Les gens que l'on croise paraissent hostiles et s'éloignent de toute communication, dispa­raissent. Tout cela rappelle la déréliction première, fondamentale, et ce beau roman, La derelitta. Les images sages et bourgeoises de Londres, les tableaux grand format des montagnes du Tyrol : rien ne peut effacer les étonnants rappels de ces lieux dont la pré­sence étonne, dans ce contexte qui les isole. Seraing, Ougrée-Marihaye, ces vallées noires et lumineuses que seuls les familiers de l'en­droit reconnaîtront.

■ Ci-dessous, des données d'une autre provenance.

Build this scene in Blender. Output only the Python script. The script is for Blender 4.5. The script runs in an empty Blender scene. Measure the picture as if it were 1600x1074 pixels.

Certaines blessures guérissent moins bien que les grandes douleurs : c'est ce qu'on peut lire sur la quatrième de couverture du recueil de Françoise Lalande, L'homme qui aimait. Le lecteur doit-il s'attendre à un déroulement plus tranquille, loin des escarpements où il vient de peiner ? Il est prévenu : c'est plus léger mais encore difficile. On souhaite que Rousseau ait entrevu ce Quelque chose de bleu, en effet, avant de tout quitter, et qu'un peu de pervenche soit venu éclairer son der­nier regard. Mais comment en être sûr ? Les femmes, selon Lalande, ont l'humeur versa­tile, les mères aussi sans doute et l'homme qui les aime ne s'y habitue décidément ja­mais. Aussi décide-t-elle de les censurer, ou plutôt de les éjecter de son discours à elle, avec véhémence : « Non, aujourd'hui, je ne parlerai pas de ma mère, non, non, ils le font tous, elles surtout le font toutes, alors pas moi, je ne veux pas ajouter une ligne à ce sujet, non, je ne joindrai pas ma voix au chœur des filles écorchées... ». Et cela conti­nue, dans ce premier texte qui donne son titre à l'ensemble, parce que Lalande veut éprouver la résistance de la phrase longue et celle de son souffle, par la même occasion. Tenaces, les peurs, disait-on, tenaces les femmes en tout cas ! Voici Rimbaud, autre figure familière à l'auteur, mais en liberté, cette fois, hors tutelle, comme il le fut ou du moins le souhaitait : n'importe où et dans un cabaret vert, En face de la gare. Charleroi. Un lieu de rencontre mieux qu'un autre parce qu'il s'ouvre aux hasards, « de pays à pays ». La rupture, c'est le contraire, quand elle ne donne pas à contempler « un des plus inquiétants déploiements de l'amour », c'est ce qu'en dit Le témoin, troisième des cinq récits du livre. Le quatrième étant intitulé La réconciliation ne lui fait suite en aucune façon, dévolu qu'il est pourtant à chanter l'amour lui aussi, ou l'amitié, en tout cas l'attachement, et dans la durée. C'est dans les poches, bien calés, les petits gris, de quoi teinter l'automne.